Ola trafiła do prowadzonego przez zakonnice domu dziecka w Krzydlinie Małej. Rodzice nie zapomnieli o swoim maleństwie. Regularnie je odwiedzali, spędzali z nim czas. Wierzyli, że niebawem Ola do nich wróci. Niestety, marzenia przerodziły się w straszliwą rozpacz, gdy dotarła do nich wiadomość, że Ola nie żyje. - Rano opiekunka nakarmiła dziecko, ułożyła do snu. Później kilka razy zaglądała do Oli, sprawdzić czy wszystko w porządku – mówiła siostra Agata, dyrektorka ośrodka, na łamach „Gazety Wyborczej”. Gdy przyszła do dziecka kolejny raz, okazało się, że jest ono w bardzo złym stanie. Natychmiast wezwano pogotowie, które zabrało Olę do szpitala.

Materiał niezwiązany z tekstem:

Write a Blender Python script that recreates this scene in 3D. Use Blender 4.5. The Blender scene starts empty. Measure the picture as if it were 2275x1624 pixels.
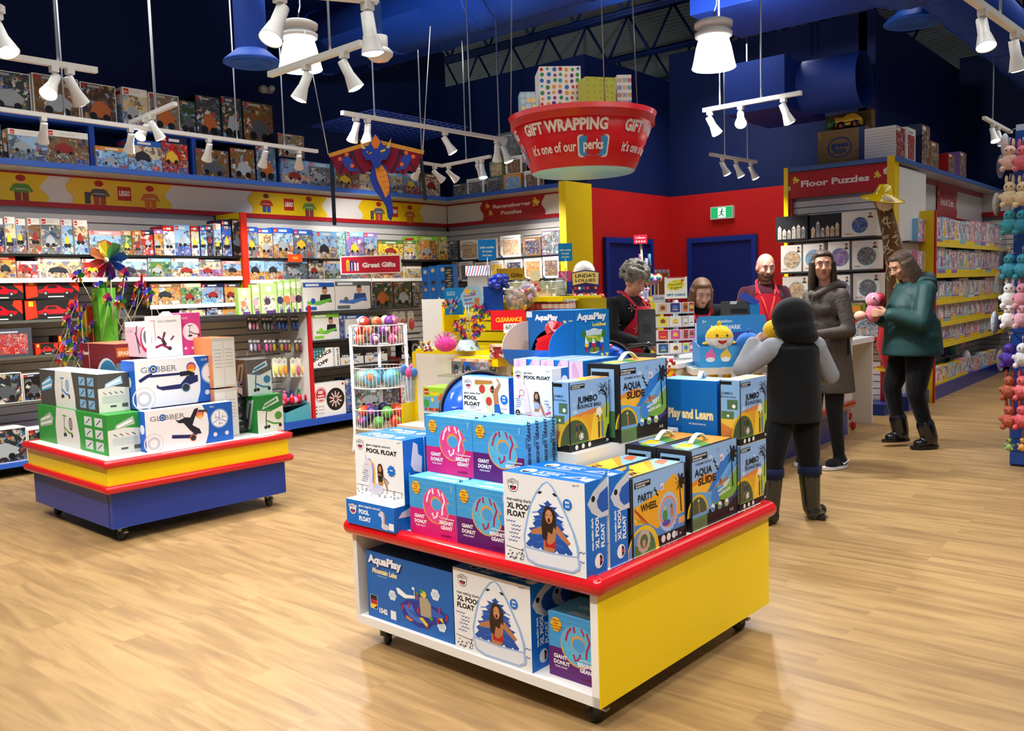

Tam, dobę później, Ola zmarła.
Prokuratura rozpoczęła śledztwo w tej sprawie, pod kątem nieumyślnego spowodowania śmierci. Przeprowadzono sekcję zwłok, ale ta nie dała odpowiedzi na pytanie, dlaczego dziecko umarło. - Mamy nadzieję, że wszystko zostanie wyjaśnione. A jeśli są winni, to, że zostaną ukarani. Żądamy sprawiedliwości – mówią rodzice. Tymczasem siostry zakonne nie mają sobie nic do zarzucenia i podkreślają, że to co się stało, jest ogromną tragedią także dla nich.